What Toronto Maple Leafs players said after gutting OT loss

May 10 2025, 10:00 am

The Toronto Maple Leafs might’ve shaken off some of their playoff demons this year so far, but they can’t quite rid themselves of Brad Marchand.

In overtime of a Game 3 second-round matchup against the Florida Panthers on Friday where Toronto could’ve taken a 3-0 series lead, it was the 36-year-old Marchand scoring his 12th career playoff goal against the Leafs to end the game with a 5-4 score.

While Toronto still has the series lead and a chance to go up 3-1 on Sunday, the mood wasn’t exactly jovial when the team met the media postgame after the loss.

“In overtime, we had our opportunities. We had offensive zone time and were doing things. It is a bounce. That is what happens in overtime, a lot of the time,” Toronto head coach Craig Berube said.

As for Leafs goalie Joseph Woll, who let in the overtime winner and suffered his first loss of the playoffs, the mindset is all about moving forward to try to win the next one.

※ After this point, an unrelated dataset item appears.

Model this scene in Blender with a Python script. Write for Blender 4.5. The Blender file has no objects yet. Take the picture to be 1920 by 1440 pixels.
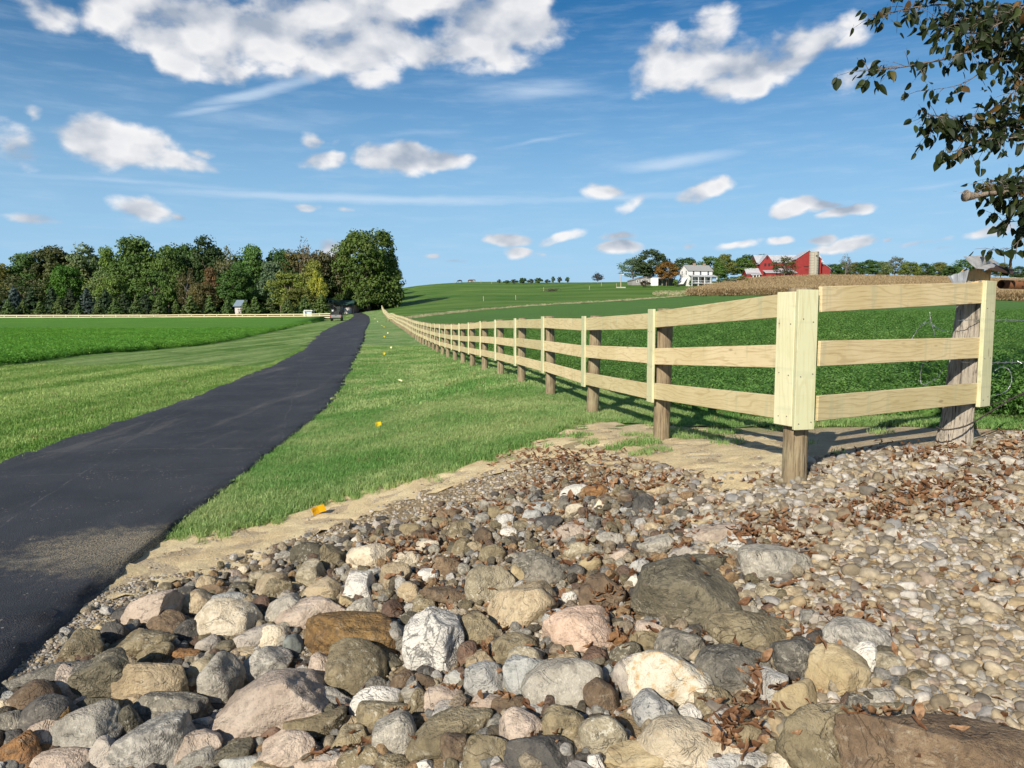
import bpy, bmesh, math, random
import numpy as np
from mathutils import Vector, Matrix, Euler, Quaternion
from mathutils.bvhtree import BVHTree
from mathutils.geometry import delaunay_2d_cdt

random.seed(7); RNG = np.random.default_rng(11)
S = bpy.context.scene
COL = S.collection
R = math.radians

# ------------------------------------------------------------------ camera, world, sun, exposure
EYE = 1.8; F = 1450.0; W0, H0 = 1920, 1440; PITCH = math.atan(130.0 / F)
cam = bpy.data.cameras.new('camera'); cam.lens = 36.0 * F / W0; cam.sensor_width = 36; cam.clip_start = .05; cam.clip_end = 6000
camo = bpy.data.objects.new('camera', cam); COL.objects.link(camo)
camo.location = (0, 0, EYE); camo.rotation_euler = (R(90) - PITCH, 0, 0); S.camera = camo
SUN_EL = R(28); SUN_AZ = R(27)          # shadows fall away from the camera, 27 degrees towards +X
sd = Vector((math.sin(SUN_AZ) * math.cos(SUN_EL), math.cos(SUN_AZ) * math.cos(SUN_EL), -math.sin(SUN_EL)))
sl = bpy.data.lights.new('sun', 'SUN'); sl.energy = 5.0; sl.angle = R(.5); sl.color = (1, .93, .82)
so = bpy.data.objects.new('sun', sl); COL.objects.link(so); so.rotation_euler = sd.to_track_quat('-Z', 'Y').to_euler()
S.view_settings.view_transform = 'Standard'; S.view_settings.look = 'None'; S.view_settings.exposure = .35; S.view_settings.gamma = 1
S.view_settings.use_curve_mapping = False
S.render.engine = 'CYCLES'
S.cycles.max_bounces = 5; S.cycles.diffuse_bounces = 2; S.cycles.glossy_bounces = 2; S.cycles.transmission_bounces = 4; S.cycles.transparent_max_bounces = 6
S.cycles.use_adaptive_sampling = True; S.cycles.adaptive_threshold = .02
try:
    S.cycles.use_denoising = True; S.cycles.denoiser = 'OPENIMAGEDENOISE'
except Exception: pass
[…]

“Shake it off. Bounces go both ways in hockey. Just came out on the wrong side. We’ve done a good job all year of sticking to our process. That’s what we fall back on,” he said.

After being forced into the role following Anthony Stolarz’ head injury, Woll has let in 11 goals on just 86 shots, posting up a tough .869 save percentage.

With a career playoff and regular season mark both at .910, Toronto will need Woll to step his performance up over the remainder of the series if they’re going to win two more games and move onto the Conference Final.

Marchand’s goal appeared to take a bounce off of veteran Toronto defender Morgan Rielly. Despite scoring a goal of his own, two different Florida goals on the evening deflected in off of the Leafs’ longest-serving player, with Alex Barkov also banking one in off Rielly.

“We expected them to be desperate, and they were,” Rielly said. “It happens. I mean, that’s how pucks are going in right now. It seems, not just in this series, look at last series and kind of around the playoffs, that’s, that’s how it’s going in.”

Toronto and Florida head back to Amerant Bank Arena in Sunrise for Game 4 on Sunday evening.

“It’s been extremely competitive and, you know, really physical all the way through. So as we go, I would only expect that to continue to to rise,” Rielly added.